けれども「わかりやすく書く」と言うのは、書き手に書く力が無くてはならず、それは並大抵のことではありません。そんな時に頼りになるのが、AIの力です。コンピューターの発展で生まれた新たな人工知能は、どんな質問にも簡潔に答えてくれます。だからついと、AIの仰せの通りに稿を書き進めたくなるのですが、この模範解答をそのまま写すのであれば、それこそ個々が情報発信をする意味が無くなります。そしてそもそもAIの答えは、どのような過程を踏まえて出されているのか、その出処が判然としません。
根拠を正せない答えなど、答にはならない。つまり、過程を踏まえずに出された解答を、鵜呑みにすることは出来ないということです。自分のブログですから、自分で物事を調べ上げ、自分の言葉で伝える。そうでなければ、伝えたい気持ちが読み手に伝わるはずもありません。そして、自分の能力が足りていないのだから、時には間違ったことを話す時もあるし、いくら調べても判らないことも出てきます。
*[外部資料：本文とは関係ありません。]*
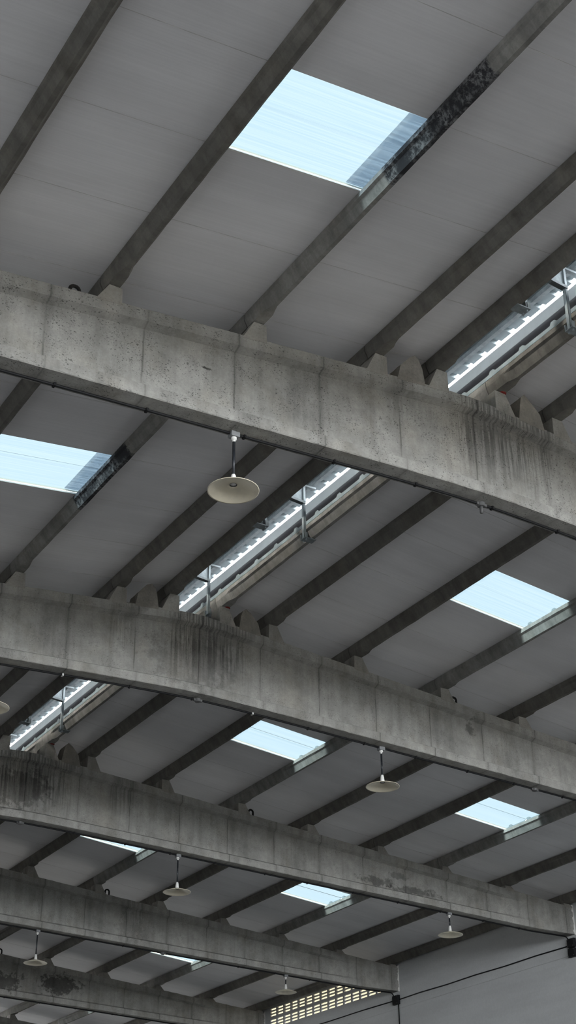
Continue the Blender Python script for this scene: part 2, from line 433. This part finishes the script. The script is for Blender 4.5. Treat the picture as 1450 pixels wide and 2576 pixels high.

そんな時には、素直に過ちを認め、判らなかったと正直に話すことが大切です。
書いているのが生身の人間ですから、失敗は仕方がありません。けれども人間が書くから、時には面白い記事になり、リアルな情報として読者の心に響くことがあるのです。AIなんて、くそくらえと思わなければ、毎回こんな長々しい文章など書けはしません。今日も、最後まで読んで頂き、ありがとうございました。